Requesting Entity: Department of Budget and Management-Regional Office X
Issues Concern: Splitting of Procurement Contracts
Details
Whether or not the listing of six (6) different projects – advertised with separate and different programs of work and with individual Approved Budget for the Contracts (ABCs) – in a single SARO constitute Splitting of Contracts.
The concept of splitting of government (procurement) contracts as defined [in Section 54.1 of the IRR-A] pre-supposes singularity of a procurement project but which, by any act of the procuring entity or its personnel, was divided or broken into smaller quantities and/or amount, or was divided into artificial implementation phases or stages. To be within the legal contemplation of the concept, said act must have been done for the purpose of circumventing or evading legal and procedural requirements.
The project by its nature must have been considered as one project and therefore must have been captured in a single Procurement Project Management Plan so that to divide it into smaller quantities or phases would be unreasonable. In this case, the splitting is practically reduced to an artificial scheme to make multiple awards without clear advantage for the government and to side-step existing rules and provisions of law.

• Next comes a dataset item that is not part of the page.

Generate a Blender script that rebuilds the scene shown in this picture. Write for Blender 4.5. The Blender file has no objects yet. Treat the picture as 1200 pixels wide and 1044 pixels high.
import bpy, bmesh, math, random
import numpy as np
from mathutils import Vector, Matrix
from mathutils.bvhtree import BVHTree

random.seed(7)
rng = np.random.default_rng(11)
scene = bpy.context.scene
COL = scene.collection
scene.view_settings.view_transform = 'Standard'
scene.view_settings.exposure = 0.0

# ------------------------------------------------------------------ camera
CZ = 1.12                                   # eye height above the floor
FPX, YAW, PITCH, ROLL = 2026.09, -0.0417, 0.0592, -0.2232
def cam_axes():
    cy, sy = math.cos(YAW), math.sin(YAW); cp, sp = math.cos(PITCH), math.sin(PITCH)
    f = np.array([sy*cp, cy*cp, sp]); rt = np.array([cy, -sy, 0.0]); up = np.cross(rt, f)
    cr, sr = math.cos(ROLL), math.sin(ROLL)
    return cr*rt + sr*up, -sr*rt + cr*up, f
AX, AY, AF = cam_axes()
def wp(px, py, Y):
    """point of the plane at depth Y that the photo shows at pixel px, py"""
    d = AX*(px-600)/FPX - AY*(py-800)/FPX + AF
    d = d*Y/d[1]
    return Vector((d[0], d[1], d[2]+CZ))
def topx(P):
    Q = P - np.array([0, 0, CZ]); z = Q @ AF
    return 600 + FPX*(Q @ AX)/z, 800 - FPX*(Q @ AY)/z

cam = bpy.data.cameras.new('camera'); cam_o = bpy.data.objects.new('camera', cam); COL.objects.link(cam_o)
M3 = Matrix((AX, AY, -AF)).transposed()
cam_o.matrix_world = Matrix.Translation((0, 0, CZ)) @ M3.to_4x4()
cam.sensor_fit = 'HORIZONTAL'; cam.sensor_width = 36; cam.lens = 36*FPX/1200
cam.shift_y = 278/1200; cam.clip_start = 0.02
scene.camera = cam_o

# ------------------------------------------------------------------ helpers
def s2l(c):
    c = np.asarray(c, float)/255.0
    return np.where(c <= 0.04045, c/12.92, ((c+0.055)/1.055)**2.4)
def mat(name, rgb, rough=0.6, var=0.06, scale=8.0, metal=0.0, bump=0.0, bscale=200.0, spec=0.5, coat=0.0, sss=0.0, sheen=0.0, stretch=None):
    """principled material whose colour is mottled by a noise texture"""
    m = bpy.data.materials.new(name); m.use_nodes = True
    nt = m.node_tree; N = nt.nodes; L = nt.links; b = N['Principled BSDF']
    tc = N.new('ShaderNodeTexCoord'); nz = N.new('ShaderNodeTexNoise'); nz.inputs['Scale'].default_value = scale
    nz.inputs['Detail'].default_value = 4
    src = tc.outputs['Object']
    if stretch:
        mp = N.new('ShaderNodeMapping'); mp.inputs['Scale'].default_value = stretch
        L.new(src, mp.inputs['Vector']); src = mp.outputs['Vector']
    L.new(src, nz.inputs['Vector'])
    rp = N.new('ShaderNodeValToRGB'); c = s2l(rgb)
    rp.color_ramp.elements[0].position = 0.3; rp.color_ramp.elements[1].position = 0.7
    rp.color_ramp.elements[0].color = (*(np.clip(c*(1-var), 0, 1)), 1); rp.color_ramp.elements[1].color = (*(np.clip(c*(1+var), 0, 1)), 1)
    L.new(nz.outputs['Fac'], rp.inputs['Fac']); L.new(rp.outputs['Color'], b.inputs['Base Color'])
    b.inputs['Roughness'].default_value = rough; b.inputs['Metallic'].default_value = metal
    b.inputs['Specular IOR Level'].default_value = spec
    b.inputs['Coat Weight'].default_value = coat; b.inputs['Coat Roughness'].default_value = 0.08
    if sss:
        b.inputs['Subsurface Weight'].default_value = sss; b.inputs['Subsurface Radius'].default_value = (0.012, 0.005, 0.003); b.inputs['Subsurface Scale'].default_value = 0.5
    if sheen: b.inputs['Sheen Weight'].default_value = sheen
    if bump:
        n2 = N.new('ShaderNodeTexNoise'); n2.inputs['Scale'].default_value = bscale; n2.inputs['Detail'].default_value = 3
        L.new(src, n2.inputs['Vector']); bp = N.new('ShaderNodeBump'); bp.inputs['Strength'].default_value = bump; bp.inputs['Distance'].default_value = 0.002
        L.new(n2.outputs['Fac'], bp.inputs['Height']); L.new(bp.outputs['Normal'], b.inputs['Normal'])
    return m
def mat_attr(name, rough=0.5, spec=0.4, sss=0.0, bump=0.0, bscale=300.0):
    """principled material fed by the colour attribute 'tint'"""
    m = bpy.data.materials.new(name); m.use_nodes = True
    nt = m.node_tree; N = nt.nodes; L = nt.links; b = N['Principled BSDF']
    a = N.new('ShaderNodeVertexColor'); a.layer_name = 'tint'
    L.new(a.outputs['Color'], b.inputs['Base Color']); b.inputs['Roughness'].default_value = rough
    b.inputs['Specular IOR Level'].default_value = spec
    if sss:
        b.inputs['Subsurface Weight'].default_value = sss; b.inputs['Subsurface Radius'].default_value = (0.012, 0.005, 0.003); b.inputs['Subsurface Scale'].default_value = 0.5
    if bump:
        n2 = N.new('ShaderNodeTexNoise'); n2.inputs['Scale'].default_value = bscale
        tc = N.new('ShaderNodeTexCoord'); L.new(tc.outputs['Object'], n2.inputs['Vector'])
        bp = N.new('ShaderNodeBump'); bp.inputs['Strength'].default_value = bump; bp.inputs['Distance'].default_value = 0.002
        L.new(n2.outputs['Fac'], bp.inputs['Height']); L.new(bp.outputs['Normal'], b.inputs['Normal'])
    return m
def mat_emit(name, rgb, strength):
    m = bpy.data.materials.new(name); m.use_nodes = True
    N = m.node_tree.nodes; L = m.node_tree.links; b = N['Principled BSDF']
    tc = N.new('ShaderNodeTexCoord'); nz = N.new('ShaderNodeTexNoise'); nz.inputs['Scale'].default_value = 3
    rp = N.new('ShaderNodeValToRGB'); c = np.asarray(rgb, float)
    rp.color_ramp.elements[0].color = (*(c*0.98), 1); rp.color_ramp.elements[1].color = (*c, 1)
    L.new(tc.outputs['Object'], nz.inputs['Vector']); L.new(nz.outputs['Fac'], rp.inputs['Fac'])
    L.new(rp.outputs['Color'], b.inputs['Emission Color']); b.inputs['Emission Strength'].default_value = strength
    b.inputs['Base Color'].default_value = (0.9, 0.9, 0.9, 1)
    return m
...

Contrary to this concept, in the instant case, where multiple projects with different and separate programs of work and individual ABCs are, perhaps by force of events or chance, contained in a single SARO, the same is not automatically a case of splitting of contracts. By fact alone of all six (6) projects embodied in one SARO does not translate the implementation of said projects to a splitting of government contracts as prohibited under the law.